### Brief
All of the material below is to be restated word for word, apart from the pictures.

— Begin —

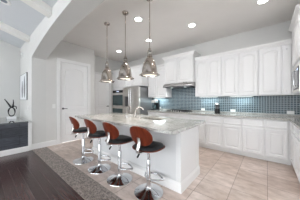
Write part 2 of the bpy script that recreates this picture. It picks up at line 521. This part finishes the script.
# right-hand microwave cabinet, facing -x
RX = .405; RY1 = 3.985; RW = .86
c = thing('wall_cabinet', 'tall white crown-topped cabinet holding the microwave at the right edge', 'cabinet', (RX, RY1, 1.39), -PI/2)
mb = MB()
mb.box(0, .055, 0, XR-RX-.002, 0, 1.24); mb.box(RW-.055, RW, 0, XR-RX-.002, 0, 1.24)
mb.box(.055, RW-.055, 0, XR-RX-.002, 0, .018); mb.box(.055, RW-.055, 0, XR-RX-.002, .485, 1.24); mb.box(.055, RW-.055, .5, XR-RX-.002, .018, .485)
mb.build('body', M['cab'], c)
for a, b_ in ((.0, RW/2), (RW/2, RW)):
    MB().panel(a+.012, b_-.008, .53, 1.21, 0, .02, .055, .055, .055, .055, .045, .008).build('door', M['cab'], c)
MB().sweep([(0, XR-RX-.01), (0, 0), (RW, 0), (RW, XR-RX-.01)], [(o, z+1.235) for o, z in crown]).build('crown', M['trim'], c)
mw = thing('microwave', 'built-in microwave with steel trim frame at the right edge', 'microwave', (RX, RY1-.058, 1.4095), -PI/2)
mb = MB(); fw = RW-.116
mb.box(0, fw, -.010, .0, 0, .04, .002); mb.box(0, fw, -.010, 0, .42, .462, .002); mb.box(0, .04, -.010, 0, .04, .42, .002); mb.box(fw-.04, fw, -.010, 0, .04, .42, .002)
mb.build('trim_frame', M['steel'], mw)
MB().box(.042, fw-.042, -.004, .42, .042, .418).build('case', M['dark_steel'], mw)
MB().box(.060, fw-.20, -.020, -.005, .060, .40, .004).build('door', M['mwglass'], mw)
MB().box(fw-.19, fw-.060, -.018, -.005, .060, .40, .004).build('control_panel', M['dark_steel'], mw)
h = MB().tube([(fw-.215, -.020, .09), (fw-.215, -.05, .11), (fw-.215, -.05, .34), (fw-.215, -.020, .36)], .009)
h.build('handle', M['chrome'], mw, smooth=True)
MB().box(fw-.175, fw-.080, -.0205, -.0182, .345, .38).build('display', M['display'], mw)

# deep oven tower on the back wall
OX0, OX1 = XK+.002, -4.421
c = thing('oven_cabinet', 'tall white cabinet housing the double oven, left of the refrigerator', 'cabinet', (OX0, YD, 0))
w = OX1-OX0; dp = YB-YD-.002
oa, ob = -5.180-OX0, -4.465-OX0
mb = MB()
mb.box(0, oa, 0, dp, .10, 2.47); mb.box(ob, w, 0, dp, .10, 2.47); mb.box(oa, ob, 0, dp, .10, .50); mb.box(oa, ob, 0, dp, 1.70, 2.47)
mb.box(0, w, .08, dp, 0, .10); mb.box(oa, ob, .56, dp, .50, 1.70)
mb.build('body', M['cab'], c)
MB().panel(.01, w/2-.004, 1.76, 2.445, 0, .02, .055, .055, .055, .055, .04, .008).build('door', M['cab'], c)
MB().panel(w/2+.004, w-.01, 1.76, 2.445, 0, .02, .055, .055, .055, .055, .04, .008).build('door', M['cab'], c)
MB().panel(.01, w-.01, .13, .47, 0, .02, .05, .05, .05, .05, 0, .008).build('drawer', M['cab'], c)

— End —

### Response to the exercise
Write part 2 of the bpy script that recreates this picture. It picks up at line 521. This part finishes the script.
# right-hand microwave cabinet, facing -x
RX = .405; RY1 = 3.985; RW = .86
c = thing('wall_cabinet', 'tall white crown-topped cabinet holding the microwave at the right edge', 'cabinet', (RX, RY1, 1.39), -PI/2)
mb = MB()
mb.box(0, .055, 0, XR-RX-.002, 0, 1.24); mb.box(RW-.055, RW, 0, XR-RX-.002, 0, 1.24)
mb.box(.055, RW-.055, 0, XR-RX-.002, 0, .018); mb.box(.055, RW-.055, 0, XR-RX-.002, .485, 1.24); mb.box(.055, RW-.055, .5, XR-RX-.002, .018, .485)
mb.build('body', M['cab'], c)
for a, b_ in ((.0, RW/2), (RW/2, RW)):
    MB().panel(a+.012, b_-.008, .53, 1.21, 0, .02, .055, .055, .055, .055, .045, .008).build('door', M['cab'], c)
MB().sweep([(0, XR-RX-.01), (0, 0), (RW, 0), (RW, XR-RX-.01)], [(o, z+1.235) for o, z in crown]).build('crown', M['trim'], c)
mw = thing('microwave', 'built-in microwave with steel trim frame at the right edge', 'microwave', (RX, RY1-.058, 1.4095), -PI/2)
mb = MB(); fw = RW-.116
mb.box(0, fw, -.010, .0, 0, .04, .002); mb.box(0, fw, -.010, 0, .42, .462, .002); mb.box(0, .04, -.010, 0, .04, .42, .002); mb.box(fw-.04, fw, -.010, 0, .04, .42, .002)
mb.build('trim_frame', M['steel'], mw)
MB().box(.042, fw-.042, -.004, .42, .042, .418).build('case', M['dark_steel'], mw)
MB().box(.060, fw-.20, -.020, -.005, .060, .40, .004).build('door', M['mwglass'], mw)
MB().box(fw-.19, fw-.060, -.018, -.005, .060, .40, .004).build('control_panel', M['dark_steel'], mw)
h = MB().tube([(fw-.215, -.020, .09), (fw-.215, -.05, .11), (fw-.215, -.05, .34), (fw-.215, -.020, .36)], .009)
h.build('handle', M['chrome'], mw, smooth=True)
MB().box(fw-.175, fw-.080, -.0205, -.0182, .345, .38).build('display', M['display'], mw)

# deep oven tower on the back wall
OX0, OX1 = XK+.002, -4.421
c = thing('oven_cabinet', 'tall white cabinet housing the double oven, left of the refrigerator', 'cabinet', (OX0, YD, 0))
w = OX1-OX0; dp = YB-YD-.002
oa, ob = -5.180-OX0, -4.465-OX0
mb = MB()
mb.box(0, oa, 0, dp, .10, 2.47); mb.box(ob, w, 0, dp, .10, 2.47); mb.box(oa, ob, 0, dp, .10, .50); mb.box(oa, ob, 0, dp, 1.70, 2.47)
mb.box(0, w, .08, dp, 0, .10); mb.box(oa, ob, .56, dp, .50, 1.70)
mb.build('body', M['cab'], c)
MB().panel(.01, w/2-.004, 1.76, 2.445, 0, .02, .055, .055, .055, .055, .04, .008).build('door', M['cab'], c)
MB().panel(w/2+.004, w-.01, 1.76, 2.445, 0, .02, .055, .055, .055, .055, .04, .008).build('door', M['cab'], c)
MB().panel(.01, w-.01, .13, .47, 0, .02, .05, .05, .05, .05, 0, .008).build('drawer', M['cab'], c)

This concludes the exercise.